Firstly, the gadgets are back, including the new Aston DB10 complete with hidden weaponry. Last time around, Bond met Q for the first time. It was all very exciting, and what did he bring him? A gun and a GPS beacon. He may as well given Bond a book of Groupon vouchers and a fucking packed lunch.

Bond has previously fought/nobbed/car-chased his way across the globe, from New Orleans to Egypt, and this time we have more exotic backdrops for his spy shenanigans. Ski lodges on snowy mountains, the Vatican - he even ends up at the Day of the Dead festival in Mexico (Live and Let Die, anyone?). Apparently, the lodge could be linked to ski lessons Bond took as a child, so expect more revelations from Bond’s past.
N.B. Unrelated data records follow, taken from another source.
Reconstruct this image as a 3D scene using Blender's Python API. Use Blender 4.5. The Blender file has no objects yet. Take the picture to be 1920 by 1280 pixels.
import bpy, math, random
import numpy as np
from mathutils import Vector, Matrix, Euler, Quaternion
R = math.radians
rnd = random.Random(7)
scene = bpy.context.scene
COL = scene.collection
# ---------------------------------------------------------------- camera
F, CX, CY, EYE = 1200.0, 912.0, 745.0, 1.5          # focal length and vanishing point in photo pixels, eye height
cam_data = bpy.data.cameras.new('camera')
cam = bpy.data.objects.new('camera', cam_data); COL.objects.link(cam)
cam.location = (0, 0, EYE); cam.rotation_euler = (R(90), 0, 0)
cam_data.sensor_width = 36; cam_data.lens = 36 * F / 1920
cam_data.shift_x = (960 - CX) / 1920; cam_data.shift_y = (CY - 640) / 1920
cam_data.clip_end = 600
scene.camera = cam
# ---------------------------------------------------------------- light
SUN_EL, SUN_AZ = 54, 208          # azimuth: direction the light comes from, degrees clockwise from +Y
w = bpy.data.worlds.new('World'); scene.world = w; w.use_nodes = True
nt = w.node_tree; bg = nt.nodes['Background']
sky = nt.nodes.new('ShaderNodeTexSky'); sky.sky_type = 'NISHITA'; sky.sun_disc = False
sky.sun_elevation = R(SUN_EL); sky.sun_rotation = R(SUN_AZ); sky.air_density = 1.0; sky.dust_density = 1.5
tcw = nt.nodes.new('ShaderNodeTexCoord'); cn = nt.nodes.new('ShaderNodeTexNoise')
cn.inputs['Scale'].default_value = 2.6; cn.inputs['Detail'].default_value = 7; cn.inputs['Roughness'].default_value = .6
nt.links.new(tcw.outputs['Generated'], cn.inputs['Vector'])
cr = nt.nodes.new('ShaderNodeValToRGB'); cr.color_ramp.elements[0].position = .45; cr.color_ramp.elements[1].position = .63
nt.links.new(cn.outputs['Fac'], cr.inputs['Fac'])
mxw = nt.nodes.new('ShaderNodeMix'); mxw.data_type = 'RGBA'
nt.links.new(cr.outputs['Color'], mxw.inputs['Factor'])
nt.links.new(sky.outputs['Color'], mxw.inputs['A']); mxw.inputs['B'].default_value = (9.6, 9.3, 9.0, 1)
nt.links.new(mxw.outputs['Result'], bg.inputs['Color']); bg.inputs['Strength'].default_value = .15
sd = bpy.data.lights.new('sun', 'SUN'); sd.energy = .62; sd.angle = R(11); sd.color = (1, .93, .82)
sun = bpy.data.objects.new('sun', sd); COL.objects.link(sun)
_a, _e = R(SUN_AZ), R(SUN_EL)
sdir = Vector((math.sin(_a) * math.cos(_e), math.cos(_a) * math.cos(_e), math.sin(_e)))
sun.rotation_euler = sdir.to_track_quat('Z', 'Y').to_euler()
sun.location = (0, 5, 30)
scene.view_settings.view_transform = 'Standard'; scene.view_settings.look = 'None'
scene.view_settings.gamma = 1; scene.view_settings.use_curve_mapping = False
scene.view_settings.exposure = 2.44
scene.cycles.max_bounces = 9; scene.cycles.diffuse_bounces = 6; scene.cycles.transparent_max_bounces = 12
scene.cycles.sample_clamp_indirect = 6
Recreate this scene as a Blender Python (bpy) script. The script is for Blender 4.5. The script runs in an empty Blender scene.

In classic Bond style Spectre is far from a sausage fest, featuring Lea Seydoux (Blue is the Warmest Colour) and the amazing Monica Bellucci (Irreversible). If, however you’re expecting passive, giggly, sun-lounging sex toys, then think again. Both are amazing on screen, with characters integral to the plot. But where would Bond be without a villain? Christoph Waltz oozes quiet menace (something he does very well) as he plays Franz Oberhauser, a face from Bond’s past who is involved with the mysterious SPECTRE, who, of course are the hollowed-out volcano dwelling bad guys of Bond films past.  Of course, every Bond villain needs a decent henchman, and Dave Bautista certainly looks the part as Mr Hinx. He may not have metal teeth or a razor edged bowler hat, but just look at him - the man’s a fucking unit.

Bond’s latest outing has everything that a 007 film should have, then. But is it licenced to thrill, or will it leave you shaken, but not stirred? Well, our intel suggests it’s good. I mean it’s not Connery, but it is a full house for Mendes on his last tour of duty as the man who breathed the life back into Bond.